An Outdoor Game Like Tennis, But Less Competitive


What is Badminton?

A backyard game of badminton.

© Andrew Malone, flickr
It's a racquet sport that you can play in your own yard, with a simple stringed net, some racquets, and shuttlecocks (aka birdies). While badminton became an official Olympic sport in 1992, it's still an easy, inexpensive game to play at home parties, barbecues and when friends and family gather for some good times.

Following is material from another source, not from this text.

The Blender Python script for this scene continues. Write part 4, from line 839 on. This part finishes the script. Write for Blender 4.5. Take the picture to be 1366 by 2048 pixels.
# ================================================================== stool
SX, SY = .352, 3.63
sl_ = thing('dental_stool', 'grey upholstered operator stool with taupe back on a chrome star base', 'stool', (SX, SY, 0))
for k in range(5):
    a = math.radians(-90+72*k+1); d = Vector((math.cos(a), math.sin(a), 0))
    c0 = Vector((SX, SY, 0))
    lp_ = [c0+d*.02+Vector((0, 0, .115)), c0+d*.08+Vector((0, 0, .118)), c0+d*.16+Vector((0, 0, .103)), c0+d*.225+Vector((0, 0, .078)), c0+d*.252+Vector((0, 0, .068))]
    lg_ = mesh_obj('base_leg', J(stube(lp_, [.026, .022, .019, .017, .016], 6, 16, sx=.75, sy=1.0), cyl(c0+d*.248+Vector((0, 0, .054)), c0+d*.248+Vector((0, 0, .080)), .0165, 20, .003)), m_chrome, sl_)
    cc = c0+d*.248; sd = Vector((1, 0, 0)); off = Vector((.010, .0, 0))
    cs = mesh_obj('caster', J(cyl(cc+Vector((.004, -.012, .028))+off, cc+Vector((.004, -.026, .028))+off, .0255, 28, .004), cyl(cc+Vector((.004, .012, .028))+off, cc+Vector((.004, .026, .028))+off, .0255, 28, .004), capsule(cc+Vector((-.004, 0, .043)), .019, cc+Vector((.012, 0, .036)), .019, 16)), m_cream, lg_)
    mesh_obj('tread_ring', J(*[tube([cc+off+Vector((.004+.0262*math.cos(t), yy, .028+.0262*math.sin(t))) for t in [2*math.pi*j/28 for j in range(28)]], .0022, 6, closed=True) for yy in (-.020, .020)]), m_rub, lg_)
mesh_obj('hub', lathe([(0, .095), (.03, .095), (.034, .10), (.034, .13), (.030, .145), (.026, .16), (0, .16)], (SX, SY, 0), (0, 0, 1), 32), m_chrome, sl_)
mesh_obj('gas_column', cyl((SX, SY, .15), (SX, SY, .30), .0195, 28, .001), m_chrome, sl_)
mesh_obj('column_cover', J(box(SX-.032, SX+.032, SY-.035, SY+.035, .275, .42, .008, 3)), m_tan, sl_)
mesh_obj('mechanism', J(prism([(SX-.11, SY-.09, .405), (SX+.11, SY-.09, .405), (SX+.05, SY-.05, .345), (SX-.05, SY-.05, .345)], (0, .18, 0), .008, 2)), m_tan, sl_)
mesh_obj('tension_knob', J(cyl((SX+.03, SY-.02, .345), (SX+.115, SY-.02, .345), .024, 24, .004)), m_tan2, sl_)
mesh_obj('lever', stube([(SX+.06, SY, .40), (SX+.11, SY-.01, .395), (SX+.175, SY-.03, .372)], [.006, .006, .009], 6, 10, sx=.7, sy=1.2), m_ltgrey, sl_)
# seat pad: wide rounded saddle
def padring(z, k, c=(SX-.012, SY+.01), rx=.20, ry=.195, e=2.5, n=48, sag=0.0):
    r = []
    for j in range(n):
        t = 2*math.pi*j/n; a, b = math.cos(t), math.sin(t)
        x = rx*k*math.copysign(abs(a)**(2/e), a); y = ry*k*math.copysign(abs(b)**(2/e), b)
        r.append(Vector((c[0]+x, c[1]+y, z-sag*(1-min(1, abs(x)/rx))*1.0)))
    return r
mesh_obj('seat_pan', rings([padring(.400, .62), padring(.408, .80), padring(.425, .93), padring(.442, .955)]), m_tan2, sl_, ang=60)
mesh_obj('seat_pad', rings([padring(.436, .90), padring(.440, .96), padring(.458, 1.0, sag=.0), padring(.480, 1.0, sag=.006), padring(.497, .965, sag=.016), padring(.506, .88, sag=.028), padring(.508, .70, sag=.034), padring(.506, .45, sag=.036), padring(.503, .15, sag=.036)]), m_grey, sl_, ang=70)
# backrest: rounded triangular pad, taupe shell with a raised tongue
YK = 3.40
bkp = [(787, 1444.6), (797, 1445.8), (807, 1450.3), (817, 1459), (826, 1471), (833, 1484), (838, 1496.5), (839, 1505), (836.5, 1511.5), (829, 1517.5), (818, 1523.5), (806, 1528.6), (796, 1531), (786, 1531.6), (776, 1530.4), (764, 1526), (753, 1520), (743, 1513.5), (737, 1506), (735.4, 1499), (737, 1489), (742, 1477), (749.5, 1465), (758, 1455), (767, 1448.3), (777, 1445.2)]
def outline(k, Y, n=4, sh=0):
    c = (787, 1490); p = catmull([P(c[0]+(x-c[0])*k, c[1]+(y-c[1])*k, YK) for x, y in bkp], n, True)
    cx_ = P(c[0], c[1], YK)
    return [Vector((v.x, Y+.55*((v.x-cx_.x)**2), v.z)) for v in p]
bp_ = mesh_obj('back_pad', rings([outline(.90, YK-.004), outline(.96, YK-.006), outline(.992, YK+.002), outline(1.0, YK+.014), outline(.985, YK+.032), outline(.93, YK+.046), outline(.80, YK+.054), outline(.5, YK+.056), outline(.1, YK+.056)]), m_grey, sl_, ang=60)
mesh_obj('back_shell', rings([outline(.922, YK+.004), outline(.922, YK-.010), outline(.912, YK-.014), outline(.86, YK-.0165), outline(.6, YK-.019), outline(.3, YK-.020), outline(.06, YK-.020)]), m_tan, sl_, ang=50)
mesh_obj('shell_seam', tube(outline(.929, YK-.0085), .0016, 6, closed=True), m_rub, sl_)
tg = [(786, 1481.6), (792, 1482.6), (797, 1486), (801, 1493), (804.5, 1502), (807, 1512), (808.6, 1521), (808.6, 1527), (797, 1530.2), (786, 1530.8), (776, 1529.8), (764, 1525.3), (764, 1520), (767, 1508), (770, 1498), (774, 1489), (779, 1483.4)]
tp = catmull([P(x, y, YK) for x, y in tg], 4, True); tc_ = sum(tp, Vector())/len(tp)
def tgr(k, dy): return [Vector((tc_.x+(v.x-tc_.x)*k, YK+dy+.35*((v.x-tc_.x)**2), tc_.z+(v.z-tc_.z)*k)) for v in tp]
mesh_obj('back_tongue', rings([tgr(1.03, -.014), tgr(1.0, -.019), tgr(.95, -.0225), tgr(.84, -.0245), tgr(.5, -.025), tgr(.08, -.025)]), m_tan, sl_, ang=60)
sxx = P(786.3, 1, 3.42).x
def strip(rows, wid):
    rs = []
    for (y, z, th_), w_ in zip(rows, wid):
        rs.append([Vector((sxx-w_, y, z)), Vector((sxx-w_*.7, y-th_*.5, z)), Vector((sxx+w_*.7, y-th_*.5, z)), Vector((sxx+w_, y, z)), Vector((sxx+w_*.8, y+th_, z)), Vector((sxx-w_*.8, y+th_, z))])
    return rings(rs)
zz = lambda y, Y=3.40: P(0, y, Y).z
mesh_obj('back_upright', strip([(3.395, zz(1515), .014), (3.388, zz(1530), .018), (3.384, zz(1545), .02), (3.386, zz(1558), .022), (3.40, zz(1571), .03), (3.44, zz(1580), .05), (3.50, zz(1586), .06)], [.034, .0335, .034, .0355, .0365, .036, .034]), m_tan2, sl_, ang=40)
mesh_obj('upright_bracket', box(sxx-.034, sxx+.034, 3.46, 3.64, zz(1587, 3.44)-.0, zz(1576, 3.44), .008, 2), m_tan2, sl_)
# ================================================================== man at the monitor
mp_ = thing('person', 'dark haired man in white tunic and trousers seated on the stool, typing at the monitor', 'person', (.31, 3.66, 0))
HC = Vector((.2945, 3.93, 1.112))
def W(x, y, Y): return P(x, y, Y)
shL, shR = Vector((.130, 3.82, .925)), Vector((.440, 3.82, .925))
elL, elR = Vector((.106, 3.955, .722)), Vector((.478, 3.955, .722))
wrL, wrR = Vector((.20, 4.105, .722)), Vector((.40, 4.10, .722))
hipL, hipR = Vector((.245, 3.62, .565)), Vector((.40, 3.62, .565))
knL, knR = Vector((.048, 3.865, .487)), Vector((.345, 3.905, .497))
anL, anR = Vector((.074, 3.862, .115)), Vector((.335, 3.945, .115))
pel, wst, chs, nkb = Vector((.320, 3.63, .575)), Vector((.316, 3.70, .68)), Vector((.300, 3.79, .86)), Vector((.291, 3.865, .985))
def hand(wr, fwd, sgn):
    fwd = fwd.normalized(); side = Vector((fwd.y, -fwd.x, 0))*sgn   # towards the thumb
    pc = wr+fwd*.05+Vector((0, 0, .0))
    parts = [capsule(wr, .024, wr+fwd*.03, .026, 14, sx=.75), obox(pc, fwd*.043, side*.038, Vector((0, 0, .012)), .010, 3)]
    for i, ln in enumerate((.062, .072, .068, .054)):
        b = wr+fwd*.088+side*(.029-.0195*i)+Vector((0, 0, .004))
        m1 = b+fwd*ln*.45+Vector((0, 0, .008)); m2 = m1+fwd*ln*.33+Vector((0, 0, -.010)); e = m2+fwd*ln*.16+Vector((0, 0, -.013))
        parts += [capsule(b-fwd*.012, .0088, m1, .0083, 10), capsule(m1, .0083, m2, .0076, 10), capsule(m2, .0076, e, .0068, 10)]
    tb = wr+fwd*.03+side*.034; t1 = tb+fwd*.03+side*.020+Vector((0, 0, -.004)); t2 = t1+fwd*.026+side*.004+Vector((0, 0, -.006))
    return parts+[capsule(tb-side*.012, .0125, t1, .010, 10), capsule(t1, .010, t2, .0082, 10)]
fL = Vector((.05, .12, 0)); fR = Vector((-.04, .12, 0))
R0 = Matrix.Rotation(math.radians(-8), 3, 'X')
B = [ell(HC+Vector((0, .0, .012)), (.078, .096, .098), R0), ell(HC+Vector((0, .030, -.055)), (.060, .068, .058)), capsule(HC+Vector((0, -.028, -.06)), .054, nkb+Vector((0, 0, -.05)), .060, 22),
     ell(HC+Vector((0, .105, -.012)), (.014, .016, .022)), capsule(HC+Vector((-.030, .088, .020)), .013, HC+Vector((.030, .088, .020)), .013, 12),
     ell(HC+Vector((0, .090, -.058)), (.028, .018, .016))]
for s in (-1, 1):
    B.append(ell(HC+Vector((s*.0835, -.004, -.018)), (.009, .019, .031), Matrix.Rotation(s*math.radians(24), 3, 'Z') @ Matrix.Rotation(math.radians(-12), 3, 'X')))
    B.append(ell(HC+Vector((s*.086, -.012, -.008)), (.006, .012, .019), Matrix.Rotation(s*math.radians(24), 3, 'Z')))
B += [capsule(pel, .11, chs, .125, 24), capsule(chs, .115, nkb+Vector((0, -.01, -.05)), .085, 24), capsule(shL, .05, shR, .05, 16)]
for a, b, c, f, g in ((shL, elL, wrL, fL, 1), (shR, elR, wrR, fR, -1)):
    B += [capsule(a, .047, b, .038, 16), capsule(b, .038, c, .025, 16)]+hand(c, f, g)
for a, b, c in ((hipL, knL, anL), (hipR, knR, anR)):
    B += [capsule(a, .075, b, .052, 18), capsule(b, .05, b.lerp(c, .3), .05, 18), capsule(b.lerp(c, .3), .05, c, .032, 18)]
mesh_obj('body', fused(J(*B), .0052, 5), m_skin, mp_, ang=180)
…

A Brief History of Badminton

Like many games, a form of badminton was played in ancient Greece and Egypt. In 18th-century India, the game was called Poona, and British officers stationed there brought the game to England when they returned in the 1860s. The sport was introduced at a party given by the Duke of Beaufort at his country estate, Badminton, in Gloucestershire. From there, it was referred to as the game of Badminton, and shortened to badminton. The game spread to the United States and other countries. During the early 20th century, Hollywood's own royalty, including actors James Cagney and Bette Davis, were photographed playing the game, or at least pretending to play the game.

Setting up the Court

Let's get this clear: you don't need an actual court. That said, an official badminton court is 17 feet by 44 feet for a singles match, and 20 feet by 44 feet for a doubles match. A 30-inch-deep, 5-foot-high net divides the court in half. Long and short service lines demarcate the service court (the part where you actually play). The short service line is located 6-1/2 feet back from the net. With doubles, the long service line is 19-1/2 feet back from the net; in singles play it's 22 feet from the net.

Since your backyard badminton court won't be used for the Olympics, you can adjust the court to fit the size of your yard.

Playing the Game

The object of badminton is to hit the shuttlecock -- that small rounded piece of rubber or cork crowned with feathers (or made of plastic) -- over the net and inside the opposite court so that the opponent cannot return it. The server calls out the score before serving, then hits the shuttlecock with an underhand serve, preferably diagonally into the opposite court. The opponent must hit the shuttlecock over the net before it touches the ground. If the opponent doesn't hit the shuttlecock or hits it out of bounds, the server wins one point and gets to serve again. If the opponent does hit the shuttlecock back over the net and it hits the ground before the server hits it, then nobody scores points and the opponent gets to serves. Most badminton games go to 15 points.